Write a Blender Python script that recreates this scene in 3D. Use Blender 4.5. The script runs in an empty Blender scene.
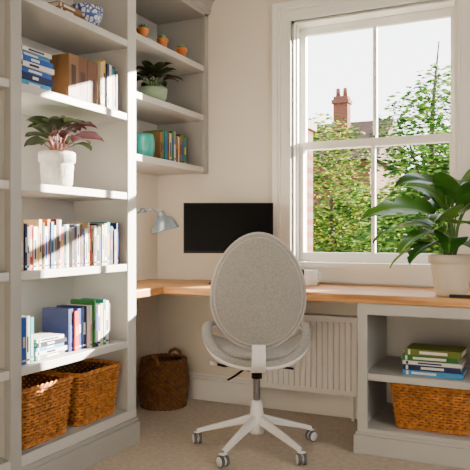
import bpy, math, random
from mathutils import Vector, Matrix
R=random.Random(7)
rad=math.radians
# ---------------------------------------------------------------- materials
MC={}
def mat(name,col,rough=.6,metal=0,bump=0,bscale=60,var=0.0,vscale=8,spec=.4,sheen=0,trans=0):
    if name in MC: return MC[name]
    m=bpy.data.materials.new(name); m.use_nodes=True
    nt=m.node_tree; b=nt.nodes['Principled BSDF']
    c=(col[0],col[1],col[2],1)
    b.inputs['Base Color'].default_value=c
    b.inputs['Roughness'].default_value=rough
    b.inputs['Metallic'].default_value=metal
    b.inputs['Specular IOR Level'].default_value=spec
    if sheen: b.inputs['Sheen Weight'].default_value=sheen
    tc=nt.nodes.new('ShaderNodeTexCoord'); src=None
    if var>0:
        n=nt.nodes.new('ShaderNodeTexNoise'); n.inputs['Scale'].default_value=vscale; n.inputs['Detail'].default_value=4
        nt.links.new(tc.outputs['Object'],n.inputs['Vector'])
        r=nt.nodes.new('ShaderNodeValToRGB')
        r.color_ramp.elements[0].position=.3; r.color_ramp.elements[1].position=.7
        r.color_ramp.elements[0].color=tuple(max(0,x*(1-var)) for x in col)+(1,)
        r.color_ramp.elements[1].color=tuple(min(1,x*(1+var)) for x in col)+(1,)
        nt.links.new(n.outputs['Fac'],r.inputs['Fac']); nt.links.new(r.outputs['Color'],b.inputs['Base Color']); src=r.outputs['Color']
    if bump>0:
        n=nt.nodes.new('ShaderNodeTexNoise'); n.inputs['Scale'].default_value=bscale; n.inputs['Detail'].default_value=3
        nt.links.new(tc.outputs['Object'],n.inputs['Vector'])
        bp=nt.nodes.new('ShaderNodeBump'); bp.inputs['Strength'].default_value=bump; bp.inputs['Distance'].default_value=.01
        nt.links.new(n.outputs['Fac'],bp.inputs['Height']); nt.links.new(bp.outputs['Normal'],b.inputs['Normal'])
    if trans>0:
        tr=nt.nodes.new('ShaderNodeBsdfTranslucent'); tr.inputs['Color'].default_value=c
        if src: nt.links.new(src,tr.inputs['Color'])
        ms=nt.nodes.new('ShaderNodeMixShader'); ms.inputs[0].default_value=trans
        nt.links.new(b.outputs[0],ms.inputs[1]); nt.links.new(tr.outputs[0],ms.inputs[2]); nt.links.new(ms.outputs[0],nt.nodes['Material Output'].inputs['Surface'])
    MC[name]=m; return m

def wood_mat(name,c1,c2,c3):
    m=bpy.data.materials.new(name); m.use_nodes=True; nt=m.node_tree; b=nt.nodes['Principled BSDF']
    tc=nt.nodes.new('ShaderNodeTexCoord'); mp=nt.nodes.new('ShaderNodeMapping'); mp.inputs['Scale'].default_value=(1.2,14,14)
    n=nt.nodes.new('ShaderNodeTexNoise'); n.inputs['Scale'].default_value=3; n.inputs['Detail'].default_value=6; n.inputs['Distortion'].default_value=.6
    r=nt.nodes.new('ShaderNodeValToRGB'); r.color_ramp.elements[0].position=.3; r.color_ramp.elements[0].color=c1+(1,)
    r.color_ramp.elements[1].position=.72; r.color_ramp.elements[1].color=c3+(1,)
    e=r.color_ramp.elements.new(.5); e.color=c2+(1,)
    nt.links.new(tc.outputs['Object'],mp.inputs['Vector']); nt.links.new(mp.outputs['Vector'],n.inputs['Vector'])
    nt.links.new(n.outputs['Fac'],r.inputs['Fac']); nt.links.new(r.outputs['Color'],b.inputs['Base Color'])
    b.inputs['Roughness'].default_value=.4; b.inputs['Specular IOR Level'].default_value=.3
    return m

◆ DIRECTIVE
Leave the images out, please, and restate each line word for word.

◆ RESULT OF THE TASK
Write a Blender Python script that recreates this scene in 3D. Use Blender 4.5. The script runs in an empty Blender scene.
import bpy, math, random
from mathutils import Vector, Matrix
R=random.Random(7)
rad=math.radians
# ---------------------------------------------------------------- materials
MC={}
def mat(name,col,rough=.6,metal=0,bump=0,bscale=60,var=0.0,vscale=8,spec=.4,sheen=0,trans=0):
    if name in MC: return MC[name]
    m=bpy.data.materials.new(name); m.use_nodes=True
    nt=m.node_tree; b=nt.nodes['Principled BSDF']
    c=(col[0],col[1],col[2],1)
    b.inputs['Base Color'].default_value=c
    b.inputs['Roughness'].default_value=rough
    b.inputs['Metallic'].default_value=metal
    b.inputs['Specular IOR Level'].default_value=spec
    if sheen: b.inputs['Sheen Weight'].default_value=sheen
    tc=nt.nodes.new('ShaderNodeTexCoord'); src=None
    if var>0:
        n=nt.nodes.new('ShaderNodeTexNoise'); n.inputs['Scale'].default_value=vscale; n.inputs['Detail'].default_value=4
        nt.links.new(tc.outputs['Object'],n.inputs['Vector'])
        r=nt.nodes.new('ShaderNodeValToRGB')
        r.color_ramp.elements[0].position=.3; r.color_ramp.elements[1].position=.7
        r.color_ramp.elements[0].color=tuple(max(0,x*(1-var)) for x in col)+(1,)
        r.color_ramp.elements[1].color=tuple(min(1,x*(1+var)) for x in col)+(1,)
        nt.links.new(n.outputs['Fac'],r.inputs['Fac']); nt.links.new(r.outputs['Color'],b.inputs['Base Color']); src=r.outputs['Color']
    if bump>0:
        n=nt.nodes.new('ShaderNodeTexNoise'); n.inputs['Scale'].default_value=bscale; n.inputs['Detail'].default_value=3
        nt.links.new(tc.outputs['Object'],n.inputs['Vector'])
        bp=nt.nodes.new('ShaderNodeBump'); bp.inputs['Strength'].default_value=bump; bp.inputs['Distance'].default_value=.01
        nt.links.new(n.outputs['Fac'],bp.inputs['Height']); nt.links.new(bp.outputs['Normal'],b.inputs['Normal'])
    if trans>0:
        tr=nt.nodes.new('ShaderNodeBsdfTranslucent'); tr.inputs['Color'].default_value=c
        if src: nt.links.new(src,tr.inputs['Color'])
        ms=nt.nodes.new('ShaderNodeMixShader'); ms.inputs[0].default_value=trans
        nt.links.new(b.outputs[0],ms.inputs[1]); nt.links.new(tr.outputs[0],ms.inputs[2]); nt.links.new(ms.outputs[0],nt.nodes['Material Output'].inputs['Surface'])
    MC[name]=m; return m

def wood_mat(name,c1,c2,c3):
    m=bpy.data.materials.new(name); m.use_nodes=True; nt=m.node_tree; b=nt.nodes['Principled BSDF']
    tc=nt.nodes.new('ShaderNodeTexCoord'); mp=nt.nodes.new('ShaderNodeMapping'); mp.inputs['Scale'].default_value=(1.2,14,14)
    n=nt.nodes.new('ShaderNodeTexNoise'); n.inputs['Scale'].default_value=3; n.inputs['Detail'].default_value=6; n.inputs['Distortion'].default_value=.6
    r=nt.nodes.new('ShaderNodeValToRGB'); r.color_ramp.elements[0].position=.3; r.color_ramp.elements[0].color=c1+(1,)
    r.color_ramp.elements[1].position=.72; r.color_ramp.elements[1].color=c3+(1,)
    e=r.color_ramp.elements.new(.5); e.color=c2+(1,)
    nt.links.new(tc.outputs['Object'],mp.inputs['Vector']); nt.links.new(mp.outputs['Vector'],n.inputs['Vector'])
    nt.links.new(n.outputs['Fac'],r.inputs['Fac']); nt.links.new(r.outputs['Color'],b.inputs['Base Color'])
    b.inputs['Roughness'].default_value=.4; b.inputs['Specular IOR Level'].default_value=.3
    return m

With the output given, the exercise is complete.